Objective: Leave out any pictures and transcribe all other data below exactly.
::::::::
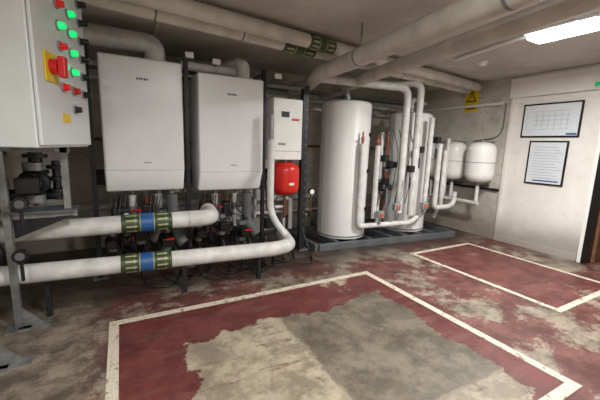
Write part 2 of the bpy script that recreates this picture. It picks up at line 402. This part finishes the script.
cyl('dial',(2.36,3.93,.86),(2.36,3.97,.86),.036,M['white'],g); cyl('rim',(2.36,3.935,.86),(2.36,3.975,.86),.045,M['black'],g); cyl('stem',(2.36,3.96,.55),(2.36,3.96,.83),.012,M['copper'],g)
cyl('base',(2.36,3.96,.5),(2.36,3.96,.56),.04,M['dark'],g); beam('arm',(2.30,4.0,.53),(2.36,3.96,.53),.03,.03,M['steel'],g)

# ---------------------------------------------------------------- skid and cylinders
g=grp('plant_skid_base')
def C(p,q,n): beam(n,p,q,.06,.1,M['greyp'],g,bevel=.006)
C((2.45,3.84,.05),(5.1,3.58,.05),'rail_front'); C((2.45,4.8,.05),(5.1,4.75,.05),'rail_rear')
C((2.42,3.84,.05),(2.42,4.8,.05),'end_left'); C((5.1,3.58,.05),(5.1,4.75,.05),'end_right')
for i,x in enumerate((2.8,3.1,3.4,3.8,4.1,4.4,4.7)): C((x,3.84-(x-2.45)*.098,.05),(x,4.78,.05),'cross_%d'%i)
def cylinder(x,y,r,z0,z1,vent):
    g=grp('hot_water_cylinder')
    lathe('jacket',[(0,z0),(r-.01,z0),(r,z0+.012),(r,z1-.05),(r-.012,z1-.02),(r-.05,z1),(0,z1+.03)],(x,y,0),M['cyl'],g,seg=72)
    cyl('seam_low',(x,y,z0+.03),(x,y,z0+.05),r+.004,M['steel'],g,seg=72)
    cyl('top_boss',(x,y,z1+.02),(x,y,z1+.09),.06,M['steel'],g)
    for i,(zz) in enumerate((.55,1.15,1.7)):
        cyl('pocket_%d'%i,(x+r*.55,y-r*.78,zz),(x+r*.63,y-r*.9,zz),.03,M['black'],g)
    box('seam_vertical',(x-r-.004,y-.004,z0+.05),(x-r+.004,y+.004,z1-.06),M['boilergrey'],g)
    pipe('vent_pipe',vent,.04,M['lag'],g)
    return g
cylinder(3.11,4.24,.385,.1,2.18,[(3.11,4.24,2.22),(3.11,4.24,2.34),(3.1,4.8,2.34),(3.1,5.0,2.34)])
cylinder(4.42,4.16,.36,.1,2.10,[(4.42,4.16,2.14),(4.42,4.16,2.34),(5.0,4.4,2.34)])

def vp(name,pts,r,m='lag',fil=None):
    g=grp(name); pipe('insulation',pts,r,M[m],g,fil=fil); return g
def valve(g,x,y,z,n=''):
    cyl('valve_body'+n,(x,y,z),(x,y,z+.1),.02,M['copper'],g); box('valve_lever'+n,(x-.05,y-.03,z+.06),(x+.02,y-.015,z+.075),M['orange'],g); cyl('vent'+n,(x,y,z+.1),(x,y,z+.17),.012,M['copper'],g)
def motor(g,x,y,z,n=''):
    box('actuator'+n,(x-.045,y-.05,z-.05),(x+.045,y+.05,z+.05),M['black'],g,bevel=.01); cyl('body'+n,(x,y,z-.13),(x,y,z-.05),.024,M['steel'],g); cyl('tail'+n,(x,y,z-.3),(x,y,z-.13),.014,M['dark'],g)
def obxv(g,x,y,z,n=''):
    box('case'+n,(x-.06,y-.04,z-.06),(x+.06,y+.04,z+.05),M['boilergrey'],g,bevel=.01)
    box('cap'+n,(x-.035,y-.055,z-.035),(x+.035,y-.04,z+.025),M['orange'],g,bevel=.006); cyl('spindle'+n,(x,y,z-.15),(x,y,z-.06),.02,M['steel'],g)
    pipe('cable'+n,[(x+.05,y,z+.04),(x+.1,y-.02,z+.2),(x+.12,y+.02,z+.4)],.006,M['boilergrey'],g,seg=8)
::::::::
Result:
Write part 2 of the bpy script that recreates this picture. It picks up at line 402. This part finishes the script.
cyl('dial',(2.36,3.93,.86),(2.36,3.97,.86),.036,M['white'],g); cyl('rim',(2.36,3.935,.86),(2.36,3.975,.86),.045,M['black'],g); cyl('stem',(2.36,3.96,.55),(2.36,3.96,.83),.012,M['copper'],g)
cyl('base',(2.36,3.96,.5),(2.36,3.96,.56),.04,M['dark'],g); beam('arm',(2.30,4.0,.53),(2.36,3.96,.53),.03,.03,M['steel'],g)

# ---------------------------------------------------------------- skid and cylinders
g=grp('plant_skid_base')
def C(p,q,n): beam(n,p,q,.06,.1,M['greyp'],g,bevel=.006)
C((2.45,3.84,.05),(5.1,3.58,.05),'rail_front'); C((2.45,4.8,.05),(5.1,4.75,.05),'rail_rear')
C((2.42,3.84,.05),(2.42,4.8,.05),'end_left'); C((5.1,3.58,.05),(5.1,4.75,.05),'end_right')
for i,x in enumerate((2.8,3.1,3.4,3.8,4.1,4.4,4.7)): C((x,3.84-(x-2.45)*.098,.05),(x,4.78,.05),'cross_%d'%i)
def cylinder(x,y,r,z0,z1,vent):
    g=grp('hot_water_cylinder')
    lathe('jacket',[(0,z0),(r-.01,z0),(r,z0+.012),(r,z1-.05),(r-.012,z1-.02),(r-.05,z1),(0,z1+.03)],(x,y,0),M['cyl'],g,seg=72)
    cyl('seam_low',(x,y,z0+.03),(x,y,z0+.05),r+.004,M['steel'],g,seg=72)
    cyl('top_boss',(x,y,z1+.02),(x,y,z1+.09),.06,M['steel'],g)
    for i,(zz) in enumerate((.55,1.15,1.7)):
        cyl('pocket_%d'%i,(x+r*.55,y-r*.78,zz),(x+r*.63,y-r*.9,zz),.03,M['black'],g)
    box('seam_vertical',(x-r-.004,y-.004,z0+.05),(x-r+.004,y+.004,z1-.06),M['boilergrey'],g)
    pipe('vent_pipe',vent,.04,M['lag'],g)
    return g
cylinder(3.11,4.24,.385,.1,2.18,[(3.11,4.24,2.22),(3.11,4.24,2.34),(3.1,4.8,2.34),(3.1,5.0,2.34)])
cylinder(4.42,4.16,.36,.1,2.10,[(4.42,4.16,2.14),(4.42,4.16,2.34),(5.0,4.4,2.34)])

def vp(name,pts,r,m='lag',fil=None):
    g=grp(name); pipe('insulation',pts,r,M[m],g,fil=fil); return g
def valve(g,x,y,z,n=''):
    cyl('valve_body'+n,(x,y,z),(x,y,z+.1),.02,M['copper'],g); box('valve_lever'+n,(x-.05,y-.03,z+.06),(x+.02,y-.015,z+.075),M['orange'],g); cyl('vent'+n,(x,y,z+.1),(x,y,z+.17),.012,M['copper'],g)
def motor(g,x,y,z,n=''):
    box('actuator'+n,(x-.045,y-.05,z-.05),(x+.045,y+.05,z+.05),M['black'],g,bevel=.01); cyl('body'+n,(x,y,z-.13),(x,y,z-.05),.024,M['steel'],g); cyl('tail'+n,(x,y,z-.3),(x,y,z-.13),.014,M['dark'],g)
def obxv(g,x,y,z,n=''):
    box('case'+n,(x-.06,y-.04,z-.06),(x+.06,y+.04,z+.05),M['boilergrey'],g,bevel=.01)
    box('cap'+n,(x-.035,y-.055,z-.035),(x+.035,y-.04,z+.025),M['orange'],g,bevel=.006); cyl('spindle'+n,(x,y,z-.15),(x,y,z-.06),.02,M['steel'],g)
    pipe('cable'+n,[(x+.05,y,z+.04),(x+.1,y-.02,z+.2),(x+.12,y+.02,z+.4)],.006,M['boilergrey'],g,seg=8)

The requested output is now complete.